Ebbene, laddove la contravvenzione ambientale non abbia prodotto conseguenze pregiudizievoli o queste siano state eliminate dall’interessato e ciò nondimeno il meccanismo estintivo in parola non sia stato attivato, questo ben potrebbe essere attuato ora per allora dal Giudice sino all’apertura del dibattimento. Ciò alla stregua di quanto previsto con riferimento ad altri procedimenti speciali previsti dal Codice di rito (istanza di applicazione pena su richiesta delle parti, abbreviato) o dal codice penale (oblazione penale), con conseguente soddisfacimento di entrambe le esigenze sottese all’istituto di cui agli artt. 318 bis e ss. TUA.
Del resto si evidenzia che anche l’oblazione amministrativa ambientale, alla stregua di quella in materia di sicurezza, deve ritenersi “presupposto procedimentale che condiziona lo sviluppo dell’azione penale sicché il Giudice non può pronunciare sentenza di condanna senza aver previamente verificato che all’imputato sia stato assicurato l’esercizio delle facoltà previste dalla disciplina in esame” (Corte Cost.
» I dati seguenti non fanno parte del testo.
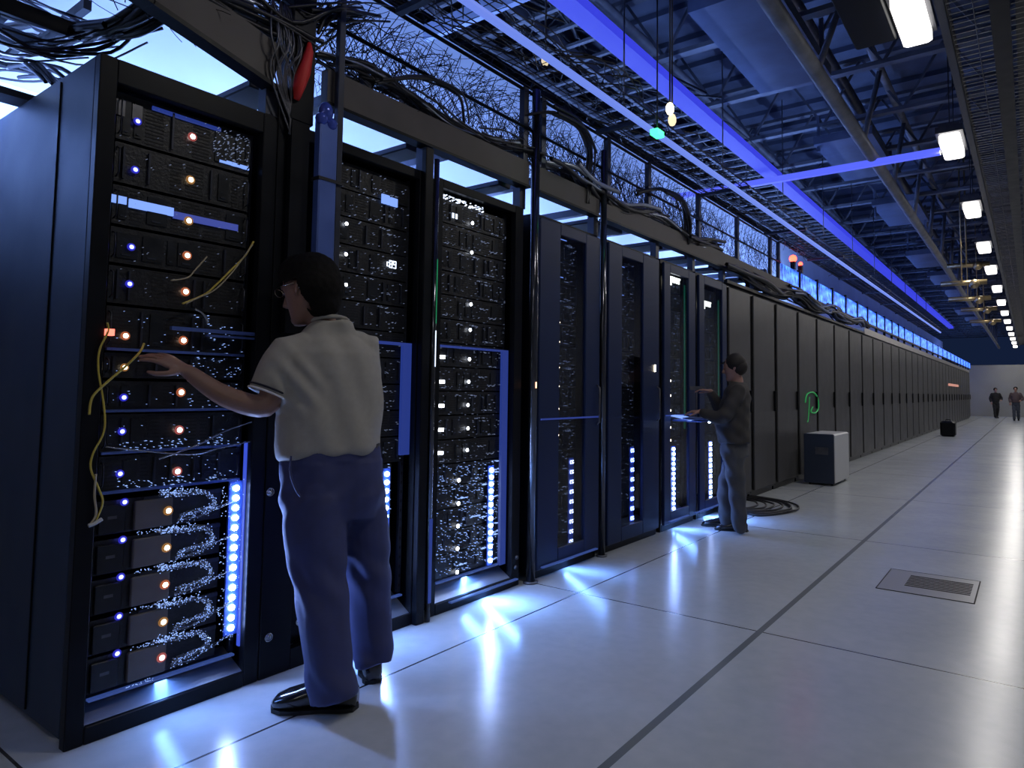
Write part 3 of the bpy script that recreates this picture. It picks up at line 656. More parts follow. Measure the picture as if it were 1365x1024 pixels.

Ord. 192 del 2003).
Se così è allora significa che vi sono casi nei quali le facoltà assegnate dalla disciplina in esame non sono state riconosciute e che di ciò si prende atto solo nel corso del giudizio di primo grado e, quindi, successivamente all’esercizio dell’azione penale.
La questione si presenta attuale atteso come in molti casi, pur ricorrendone le condizioni, l’istituto non viene attivato in fase di indagini preliminari e l’interessato si trova a confrontarsi con una contestazione di illecito contravvenzionale ambientale, per la prima volta, soltanto a processo instaurato, ad esempio, per il fatto di essere stata instaurata l’azione penale con richiesta di decreto penale di condanna.
[1] Le norme della presente parte non si applicano ai procedimenti in corso alla data di entrata in vigore della medesima parte.